━━━ Material to process

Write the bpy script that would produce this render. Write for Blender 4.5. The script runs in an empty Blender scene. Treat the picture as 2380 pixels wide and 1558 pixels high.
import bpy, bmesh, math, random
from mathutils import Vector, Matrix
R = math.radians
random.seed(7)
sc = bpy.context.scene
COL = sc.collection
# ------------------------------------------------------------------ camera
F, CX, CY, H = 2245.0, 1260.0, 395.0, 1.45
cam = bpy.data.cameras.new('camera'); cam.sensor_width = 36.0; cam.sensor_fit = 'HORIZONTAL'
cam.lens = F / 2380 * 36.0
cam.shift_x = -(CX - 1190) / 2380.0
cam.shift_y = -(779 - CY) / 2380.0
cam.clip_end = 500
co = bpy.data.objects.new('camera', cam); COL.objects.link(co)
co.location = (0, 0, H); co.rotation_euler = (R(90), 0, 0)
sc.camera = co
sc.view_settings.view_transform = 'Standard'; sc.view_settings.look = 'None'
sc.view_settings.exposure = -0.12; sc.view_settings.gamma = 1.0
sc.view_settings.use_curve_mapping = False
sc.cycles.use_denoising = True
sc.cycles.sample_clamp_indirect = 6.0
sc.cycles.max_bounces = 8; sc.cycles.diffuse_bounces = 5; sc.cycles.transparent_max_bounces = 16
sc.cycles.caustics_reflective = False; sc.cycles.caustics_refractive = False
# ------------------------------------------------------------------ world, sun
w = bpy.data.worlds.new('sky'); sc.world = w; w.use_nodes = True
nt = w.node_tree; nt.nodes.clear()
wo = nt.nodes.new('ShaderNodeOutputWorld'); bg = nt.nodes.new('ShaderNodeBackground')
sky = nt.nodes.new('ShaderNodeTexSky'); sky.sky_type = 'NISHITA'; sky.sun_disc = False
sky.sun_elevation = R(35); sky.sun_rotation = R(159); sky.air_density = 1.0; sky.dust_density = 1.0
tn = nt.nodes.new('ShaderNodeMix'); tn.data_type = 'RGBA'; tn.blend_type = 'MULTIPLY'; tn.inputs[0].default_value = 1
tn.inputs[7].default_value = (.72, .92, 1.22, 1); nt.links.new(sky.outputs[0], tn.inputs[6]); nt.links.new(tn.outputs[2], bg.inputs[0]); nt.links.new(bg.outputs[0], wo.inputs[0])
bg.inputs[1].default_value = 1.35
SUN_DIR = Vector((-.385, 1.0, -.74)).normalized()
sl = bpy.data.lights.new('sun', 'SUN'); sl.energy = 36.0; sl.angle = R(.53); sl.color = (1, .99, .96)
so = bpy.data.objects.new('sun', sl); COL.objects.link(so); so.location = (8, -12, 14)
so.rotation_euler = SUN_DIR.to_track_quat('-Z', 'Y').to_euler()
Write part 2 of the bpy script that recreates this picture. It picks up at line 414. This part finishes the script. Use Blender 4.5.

━━━━━━

• Challenge
Quote every line of the data, word for word.

• Full answer
Write the bpy script that would produce this render. Write for Blender 4.5. The script runs in an empty Blender scene. Treat the picture as 2380 pixels wide and 1558 pixels high.
import bpy, bmesh, math, random
from mathutils import Vector, Matrix
R = math.radians
random.seed(7)
sc = bpy.context.scene
COL = sc.collection
# ------------------------------------------------------------------ camera
F, CX, CY, H = 2245.0, 1260.0, 395.0, 1.45
cam = bpy.data.cameras.new('camera'); cam.sensor_width = 36.0; cam.sensor_fit = 'HORIZONTAL'
cam.lens = F / 2380 * 36.0
cam.shift_x = -(CX - 1190) / 2380.0
cam.shift_y = -(779 - CY) / 2380.0
cam.clip_end = 500
co = bpy.data.objects.new('camera', cam); COL.objects.link(co)
co.location = (0, 0, H); co.rotation_euler = (R(90), 0, 0)
sc.camera = co
sc.view_settings.view_transform = 'Standard'; sc.view_settings.look = 'None'
sc.view_settings.exposure = -0.12; sc.view_settings.gamma = 1.0
sc.view_settings.use_curve_mapping = False
sc.cycles.use_denoising = True
sc.cycles.sample_clamp_indirect = 6.0
sc.cycles.max_bounces = 8; sc.cycles.diffuse_bounces = 5; sc.cycles.transparent_max_bounces = 16
sc.cycles.caustics_reflective = False; sc.cycles.caustics_refractive = False
# ------------------------------------------------------------------ world, sun
w = bpy.data.worlds.new('sky'); sc.world = w; w.use_nodes = True
nt = w.node_tree; nt.nodes.clear()
wo = nt.nodes.new('ShaderNodeOutputWorld'); bg = nt.nodes.new('ShaderNodeBackground')
sky = nt.nodes.new('ShaderNodeTexSky'); sky.sky_type = 'NISHITA'; sky.sun_disc = False
sky.sun_elevation = R(35); sky.sun_rotation = R(159); sky.air_density = 1.0; sky.dust_density = 1.0
tn = nt.nodes.new('ShaderNodeMix'); tn.data_type = 'RGBA'; tn.blend_type = 'MULTIPLY'; tn.inputs[0].default_value = 1
tn.inputs[7].default_value = (.72, .92, 1.22, 1); nt.links.new(sky.outputs[0], tn.inputs[6]); nt.links.new(tn.outputs[2], bg.inputs[0]); nt.links.new(bg.outputs[0], wo.inputs[0])
bg.inputs[1].default_value = 1.35
SUN_DIR = Vector((-.385, 1.0, -.74)).normalized()
sl = bpy.data.lights.new('sun', 'SUN'); sl.energy = 36.0; sl.angle = R(.53); sl.color = (1, .99, .96)
so = bpy.data.objects.new('sun', sl); COL.objects.link(so); so.location = (8, -12, 14)
so.rotation_euler = SUN_DIR.to_track_quat('-Z', 'Y').to_euler()
Write part 2 of the bpy script that recreates this picture. It picks up at line 414. This part finishes the script. Use Blender 4.5.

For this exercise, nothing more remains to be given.